The Story
Why it exists.
The beginning
Nineteen was born from a single question: what does a perfect summer day smell like, end to end? Valjues had been building a catalog of numbered compositions, each one a considered alternative to the obvious choice. But summer was still missing. Not the idea of summer in a bottle. The actual sensory memory: sunscreen dissolving into skin, the mineral sting of pool chlorine, orange blossom drifting from a terrace. Nineteen is that day itself, captured in liquid form, every note calibrated to evoke the full arc of those long, luminous hours from the first bright morning to the last golden exhale of dusk.
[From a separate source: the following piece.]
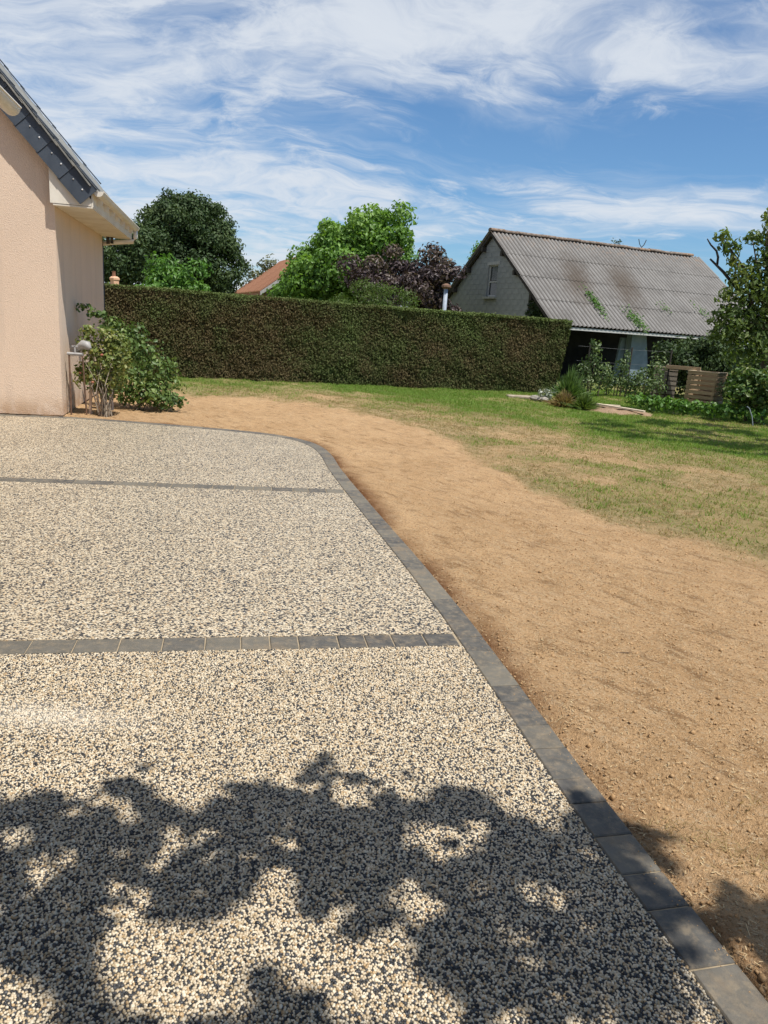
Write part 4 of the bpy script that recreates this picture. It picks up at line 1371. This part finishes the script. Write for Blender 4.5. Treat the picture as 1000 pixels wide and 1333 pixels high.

The composition leans into contrasts that shouldn't work but do. Aquatic notes typically live at the top, gone in twenty minutes. Here, they're anchored by white musk and linen, materials associated with cleanliness, yes, but also with proximity, with things worn close to the body. The peach note doesn't arrive early. It lingers in the base, almost accidental, like fruit left out in the sun. What makes this work is restraint: every material plays below its usual volume. Nothing shouts. The florals don't bloom loudly, they just stay.
The evolution
The opening is a sharp breath of sea air, mineral, clean, immediate. Cyclamen adds a faint violet-green edge that keeps it from reading flat. Within minutes, orange blossom arrives softer than expected, sweeter than the bergamot-and-neroli crowd. This is where Nineteen separates from standard fresh-floral territory. The heart unfolds slowly: lily and iris together, creamy without tipping into powder. White flowers that smell like the memory of flowers, not the flowers themselves. As the wear continues, the base makes its presence known, a linen-and-white-mus k warmth that hugs close to the skin, lingering past sunset without ever projecting loudly or leaving the room. In the final hour, peach surfaces quietly, sun-warm and skin-like, like someone who's spent the whole day outside.
Cultural impact
Nineteen occupies a specific corner of the fresh-floral space, standing apart from mass-market aquatics and the abstract summer abstractions of larger fashion houses. Wearers consistently describe it as the scent of someone who smells like a good day, not someone trying to smell expensive. The limited-edition status adds a quiet exclusivity: this is not a fragrance that appears on every counter. It exists for those who seek it out and find it, then find themselves returning to it again and again.